Transcribe the material in full. Nothing should differ except that the pictures are left out.
____________
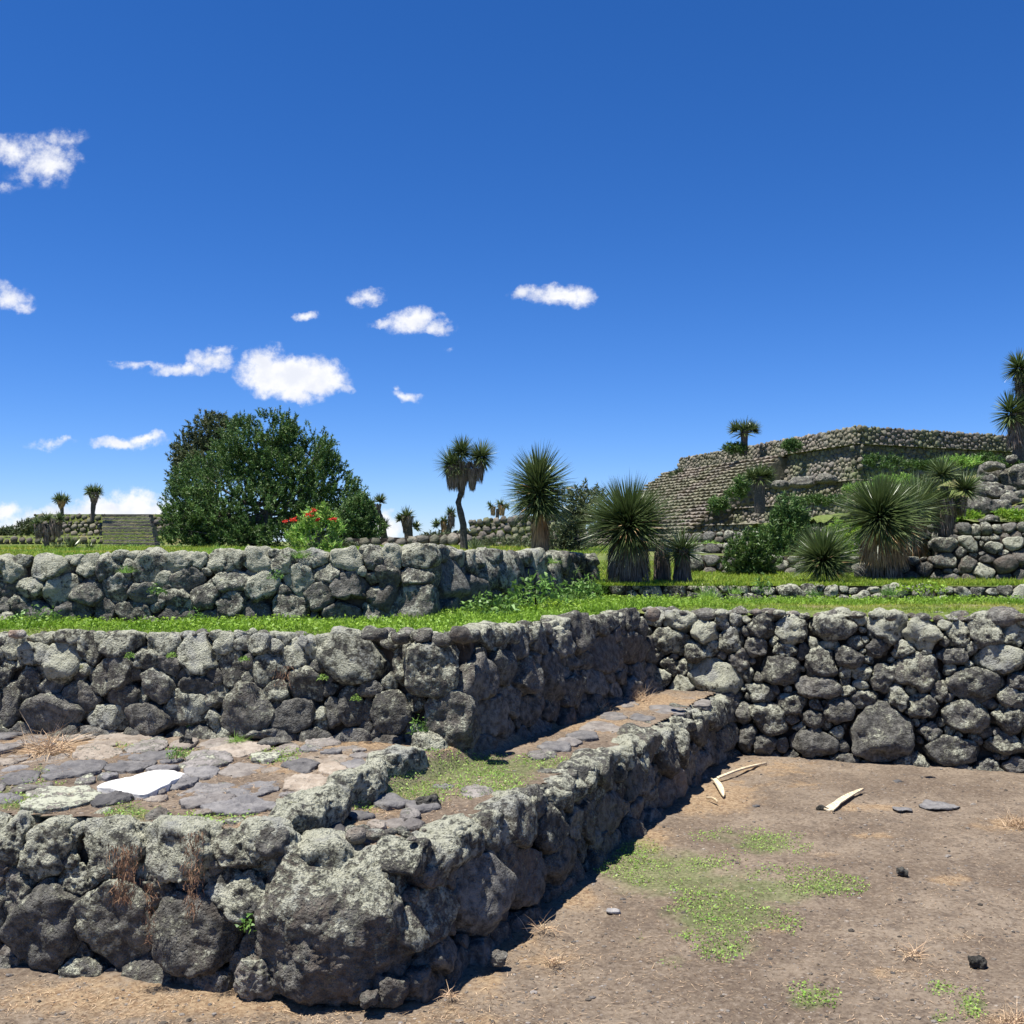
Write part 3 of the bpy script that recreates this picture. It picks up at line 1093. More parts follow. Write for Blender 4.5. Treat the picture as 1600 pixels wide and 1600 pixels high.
    hand = hand_px(w, [(670, 345, 85, 110), (790, 270, 215, 110), (940, 262, 60, 100), (990, 285, 80, 120), (1030, 230, 65, 55), (1090, 300, 88, 120), (1165, 255, 80, 180),
                       (1275, 215, 150, 85), (1280, 345, 125, 165), (1400, 320, 120, 155), (715, 455, 145, 185), (820, 402, 108, 150), (930, 440, 98, 155), (1045, 440, 95, 235),
                       (1240, 475, 100, 135), (1130, 520, 88, 155), (860, 555, 98, 145), (785, 625, 185, 175), (945, 600, 78, 150), (1055, 600, 88, 110), (1335, 520, 105, 95),
                       (1190, 385, 55, 80), (735, 765, 88, 95), (840, 690, 125, 130), (1360, 450, 80, 70), (1150, 390, 60, 60), (790, 515, 45, 40), (1440, 230, 90, 70), (1500, 330, 90, 120), (1500, 430, 100, 90)], 500, 900, 2.857)
    E = pack(hand, w.L, w.H, 0.12, 0.022, 9, s0=0.2, overlap=0.85)
    lay_stones(w, t, E, gap=-0.004, level=4, lich=0.30, warm=0.22, small=0.06, minl=2, skip=lambda e: e[0] < 0.16, depth=(0.45, 0.65))
    a = 0.35
    i = 0
    while a < w.L - 0.05:
        ln = rnd(0.16, 0.32)
        c = w.P(a + ln / 2, w.H(a) - 0.05, -0.10)
        ang = math.atan2(w.S.y, w.S.x) + rnd(-0.15, 0.15)
        single_stone('coping_stone', c + Vector((0, 0, rnd(-0.015, 0.02))), (ln * 1.05, rnd(0.2, 0.28), rnd(.11, .15)), 360 + i, 4, 0.66, 0.1, 1.0, ang, parent=t, k=3.0)
        a += ln
        i += 1

    top_rubble(w, t, 140, 73, -.1, -.3)
    # right-hand wall
    w = R_wall
    t = empty('dry_stone_wall', (0, 0, 0), 'tall rubble wall of pale rounded lichened stones closing the dirt yard on the right', 'stone wall')
    core_box(w, t, top=-0.005, inset=0.13, s0=-0.3)
    hand = hand_px(w, [(60, 120, 70, 60), (170, 130, 108, 98), (265, 170, 88, 125), (340, 130, 60, 108), (265, 100, 60, 35), (395, 130, 60, 45), (500, 162, 98, 98), (552, 108, 60, 50), (625, 170, 128, 125),
                       (800, 160, 208, 115), (1030, 160, 178, 115), (1180, 190, 148, 125), (1440, 180, 138, 118), (1330, 190, 98, 95), (1560, 190, 108, 88), (1270, 150, 60, 40), (905, 122, 80, 48),
                       (115, 215, 138, 105), (380, 215, 108, 108), (485, 240, 88, 68), (605, 255, 110, 48), (685, 265, 48, 68), (790, 230, 78, 48), (870, 285, 118, 85), (985, 248, 88, 60), (1310, 280, 108, 58),
                       (1500, 292, 225, 115), (315, 372, 235, 160, -15), (580, 340, 168, 118), (755, 310, 148, 125), (1160, 345, 188, 135), (1390, 395, 240, 140), (1580, 390, 88, 88), (850, 350, 48, 50),
                       (930, 355, 98, 60), (1010, 370, 98, 88), (740, 412, 195, 98), (865, 425, 60, 45), (500, 430, 115, 78, -30), (935, 455, 108, 58), (1075, 450, 78, 98), (1245, 430, 68, 80), (1560, 460, 118, 88),
                       (635, 478, 128, 90), (530, 540, 138, 155), (1185, 490, 138, 88), (1360, 530, 198, 138), (1540, 540, 148, 118), (720, 540, 88, 68), (830, 510, 108, 118), (1000, 605, 295, 255),
                       (1210, 600, 88, 78), (635, 548, 50, 40), (670, 580, 60, 48), (440, 620, 88, 108), (515, 650, 108, 78), (720, 640, 208, 125), (820, 605, 78, 58), (1300, 685, 290, 130),
                       (1520, 650, 165, 78), (1570, 740, 120, 60), (425, 520, 60, 100), (120, 320, 80, 60), (190, 330, 60, 70), (60, 270, 70, 60)], 1000, 920, 2.667)
    E = pack(hand, w.L, w.H, 0.17, 0.022, 12, overlap=0.82)
    lay_stones(w, t, E, gap=0.001, level=4, lich=0.60, warm=0.12, small=0.055, minl=2, depth=(0.7, 0.95), amp=1.45, cap=1.38, k=3.0)

    top_rubble(w, t, 520, 74, 0.0, -.28, size=.028)
    # third, uppermost near wall
    w = C_front
    t = empty('dry_stone_wall', (0, 0, 0), 'sunlit upper wall of tightly fitted grey boulders above the left grass strip', 'stone wall')
    core_box(w, t, top=-0.01, inset=0.085, s1=w.L - 0.12)
    hand = hand_px(w, [(40, 790, 88, 78), (195, 772, 215, 88), (360, 762, 98, 68), (445, 772, 108, 88), (610, 772, 138, 108, 20), (740, 752, 108, 78), (830, 738, 68, 58), (930, 742, 178, 88), (1070, 738, 98, 78),
                       (1170, 748, 98, 88), (1300, 722, 145, 75), (1450, 732, 138, 78), (1560, 732, 98, 88),
                       (130, 845, 138, 78), (240, 852, 210, 120, 35), (365, 872, 148, 108), (480, 848, 108, 128), (598, 872, 128, 98), (680, 812, 58, 58), (780, 812, 148, 108), (850, 882, 108, 118),
                       (960, 822, 128, 88), (1090, 842, 128, 128), (1240, 812, 128, 108), (1360, 790, 98, 78), (1460, 852, 168, 128), (1340, 882, 118, 118), (1575, 800, 88, 88), (1570, 870, 90, 60),
                       (70, 912, 88, 78), (160, 945, 110, 90), (300, 952, 158, 98), (420, 942, 98, 108), (540, 952, 148, 98), (720, 892, 128, 68), (740, 962, 198, 78), (965, 912, 108, 108),
                       (885, 982, 118, 58), (1070, 962, 148, 88), (1215, 932, 168, 118), (1420, 962, 198, 88), (1560, 962, 108, 108)], 0, 600, 2.667)
    hand += hand_px(w, [(400, 620, 118, 100), (262, 690, 128, 98), (390, 690, 105, 98), (385, 800, 125, 170), (255, 845, 105, 125), (130, 755, 100, 128), (290, 615, 90, 80)], 500, 640, 2.667)
    E = pack(hand, w.L, w.H, 0.11, 0.022, 15, overlap=0.85)
    lay_stones(w, t, E, gap=-0.004, level=4, lich=0.62, warm=0.05, small=0.055, minl=2, depth=(0.35, 0.5), amp=0.9)
    w = C_side
    t = empty('dry_stone_wall', (0, 0, 0), 'dark shaded side of the upper platform, half hidden by lush green weeds', 'stone wall')
    core_box(w, t, top=-0.02, inset=0.09, s0=0.28)
    E = pack([], w.L, w.H, 0.19, 0.03, 16, s0=0.1, overlap=0.85)
    lay_stones(w, t, E, gap=-0.004, level=3, lich=0.34, warm=0.1, small=0.06, minl=2, depth=(0.45, 0.65))
    a = 0.05
    i = 0
    while a < w.L:
        ln = rnd(0.2, 0.4)
        c = w.P(a + ln / 2, w.H(a) - 0.05, -0.10)
        ang = math.atan2(w.S.y, w.S.x) + rnd(-0.15, 0.15)
        single_stone('coping_stone', c + Vector((0, 0, rnd(-0.015, 0.02))), (ln * 1.05, rnd(0.2, 0.28), rnd(.11, .15)), 390 + i, 3, 0.62, 0.1, 1.0, ang, parent=t, k=3.0)
        a += ln
        i += 1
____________
The result:
Write part 3 of the bpy script that recreates this picture. It picks up at line 1093. More parts follow. Write for Blender 4.5. Treat the picture as 1600 pixels wide and 1600 pixels high.
    hand = hand_px(w, [(670, 345, 85, 110), (790, 270, 215, 110), (940, 262, 60, 100), (990, 285, 80, 120), (1030, 230, 65, 55), (1090, 300, 88, 120), (1165, 255, 80, 180),
                       (1275, 215, 150, 85), (1280, 345, 125, 165), (1400, 320, 120, 155), (715, 455, 145, 185), (820, 402, 108, 150), (930, 440, 98, 155), (1045, 440, 95, 235),
                       (1240, 475, 100, 135), (1130, 520, 88, 155), (860, 555, 98, 145), (785, 625, 185, 175), (945, 600, 78, 150), (1055, 600, 88, 110), (1335, 520, 105, 95),
                       (1190, 385, 55, 80), (735, 765, 88, 95), (840, 690, 125, 130), (1360, 450, 80, 70), (1150, 390, 60, 60), (790, 515, 45, 40), (1440, 230, 90, 70), (1500, 330, 90, 120), (1500, 430, 100, 90)], 500, 900, 2.857)
    E = pack(hand, w.L, w.H, 0.12, 0.022, 9, s0=0.2, overlap=0.85)
    lay_stones(w, t, E, gap=-0.004, level=4, lich=0.30, warm=0.22, small=0.06, minl=2, skip=lambda e: e[0] < 0.16, depth=(0.45, 0.65))
    a = 0.35
    i = 0
    while a < w.L - 0.05:
        ln = rnd(0.16, 0.32)
        c = w.P(a + ln / 2, w.H(a) - 0.05, -0.10)
        ang = math.atan2(w.S.y, w.S.x) + rnd(-0.15, 0.15)
        single_stone('coping_stone', c + Vector((0, 0, rnd(-0.015, 0.02))), (ln * 1.05, rnd(0.2, 0.28), rnd(.11, .15)), 360 + i, 4, 0.66, 0.1, 1.0, ang, parent=t, k=3.0)
        a += ln
        i += 1

    top_rubble(w, t, 140, 73, -.1, -.3)
    # right-hand wall
    w = R_wall
    t = empty('dry_stone_wall', (0, 0, 0), 'tall rubble wall of pale rounded lichened stones closing the dirt yard on the right', 'stone wall')
    core_box(w, t, top=-0.005, inset=0.13, s0=-0.3)
    hand = hand_px(w, [(60, 120, 70, 60), (170, 130, 108, 98), (265, 170, 88, 125), (340, 130, 60, 108), (265, 100, 60, 35), (395, 130, 60, 45), (500, 162, 98, 98), (552, 108, 60, 50), (625, 170, 128, 125),
                       (800, 160, 208, 115), (1030, 160, 178, 115), (1180, 190, 148, 125), (1440, 180, 138, 118), (1330, 190, 98, 95), (1560, 190, 108, 88), (1270, 150, 60, 40), (905, 122, 80, 48),
                       (115, 215, 138, 105), (380, 215, 108, 108), (485, 240, 88, 68), (605, 255, 110, 48), (685, 265, 48, 68), (790, 230, 78, 48), (870, 285, 118, 85), (985, 248, 88, 60), (1310, 280, 108, 58),
                       (1500, 292, 225, 115), (315, 372, 235, 160, -15), (580, 340, 168, 118), (755, 310, 148, 125), (1160, 345, 188, 135), (1390, 395, 240, 140), (1580, 390, 88, 88), (850, 350, 48, 50),
                       (930, 355, 98, 60), (1010, 370, 98, 88), (740, 412, 195, 98), (865, 425, 60, 45), (500, 430, 115, 78, -30), (935, 455, 108, 58), (1075, 450, 78, 98), (1245, 430, 68, 80), (1560, 460, 118, 88),
                       (635, 478, 128, 90), (530, 540, 138, 155), (1185, 490, 138, 88), (1360, 530, 198, 138), (1540, 540, 148, 118), (720, 540, 88, 68), (830, 510, 108, 118), (1000, 605, 295, 255),
                       (1210, 600, 88, 78), (635, 548, 50, 40), (670, 580, 60, 48), (440, 620, 88, 108), (515, 650, 108, 78), (720, 640, 208, 125), (820, 605, 78, 58), (1300, 685, 290, 130),
                       (1520, 650, 165, 78), (1570, 740, 120, 60), (425, 520, 60, 100), (120, 320, 80, 60), (190, 330, 60, 70), (60, 270, 70, 60)], 1000, 920, 2.667)
    E = pack(hand, w.L, w.H, 0.17, 0.022, 12, overlap=0.82)
    lay_stones(w, t, E, gap=0.001, level=4, lich=0.60, warm=0.12, small=0.055, minl=2, depth=(0.7, 0.95), amp=1.45, cap=1.38, k=3.0)

    top_rubble(w, t, 520, 74, 0.0, -.28, size=.028)
    # third, uppermost near wall
    w = C_front
    t = empty('dry_stone_wall', (0, 0, 0), 'sunlit upper wall of tightly fitted grey boulders above the left grass strip', 'stone wall')
    core_box(w, t, top=-0.01, inset=0.085, s1=w.L - 0.12)
    hand = hand_px(w, [(40, 790, 88, 78), (195, 772, 215, 88), (360, 762, 98, 68), (445, 772, 108, 88), (610, 772, 138, 108, 20), (740, 752, 108, 78), (830, 738, 68, 58), (930, 742, 178, 88), (1070, 738, 98, 78),
                       (1170, 748, 98, 88), (1300, 722, 145, 75), (1450, 732, 138, 78), (1560, 732, 98, 88),
                       (130, 845, 138, 78), (240, 852, 210, 120, 35), (365, 872, 148, 108), (480, 848, 108, 128), (598, 872, 128, 98), (680, 812, 58, 58), (780, 812, 148, 108), (850, 882, 108, 118),
                       (960, 822, 128, 88), (1090, 842, 128, 128), (1240, 812, 128, 108), (1360, 790, 98, 78), (1460, 852, 168, 128), (1340, 882, 118, 118), (1575, 800, 88, 88), (1570, 870, 90, 60),
                       (70, 912, 88, 78), (160, 945, 110, 90), (300, 952, 158, 98), (420, 942, 98, 108), (540, 952, 148, 98), (720, 892, 128, 68), (740, 962, 198, 78), (965, 912, 108, 108),
                       (885, 982, 118, 58), (1070, 962, 148, 88), (1215, 932, 168, 118), (1420, 962, 198, 88), (1560, 962, 108, 108)], 0, 600, 2.667)
    hand += hand_px(w, [(400, 620, 118, 100), (262, 690, 128, 98), (390, 690, 105, 98), (385, 800, 125, 170), (255, 845, 105, 125), (130, 755, 100, 128), (290, 615, 90, 80)], 500, 640, 2.667)
    E = pack(hand, w.L, w.H, 0.11, 0.022, 15, overlap=0.85)
    lay_stones(w, t, E, gap=-0.004, level=4, lich=0.62, warm=0.05, small=0.055, minl=2, depth=(0.35, 0.5), amp=0.9)
    w = C_side
    t = empty('dry_stone_wall', (0, 0, 0), 'dark shaded side of the upper platform, half hidden by lush green weeds', 'stone wall')
    core_box(w, t, top=-0.02, inset=0.09, s0=0.28)
    E = pack([], w.L, w.H, 0.19, 0.03, 16, s0=0.1, overlap=0.85)
    lay_stones(w, t, E, gap=-0.004, level=3, lich=0.34, warm=0.1, small=0.06, minl=2, depth=(0.45, 0.65))
    a = 0.05
    i = 0
    while a < w.L:
        ln = rnd(0.2, 0.4)
        c = w.P(a + ln / 2, w.H(a) - 0.05, -0.10)
        ang = math.atan2(w.S.y, w.S.x) + rnd(-0.15, 0.15)
        single_stone('coping_stone', c + Vector((0, 0, rnd(-0.015, 0.02))), (ln * 1.05, rnd(0.2, 0.28), rnd(.11, .15)), 390 + i, 3, 0.62, 0.1, 1.0, ang, parent=t, k=3.0)
        a += ln
        i += 1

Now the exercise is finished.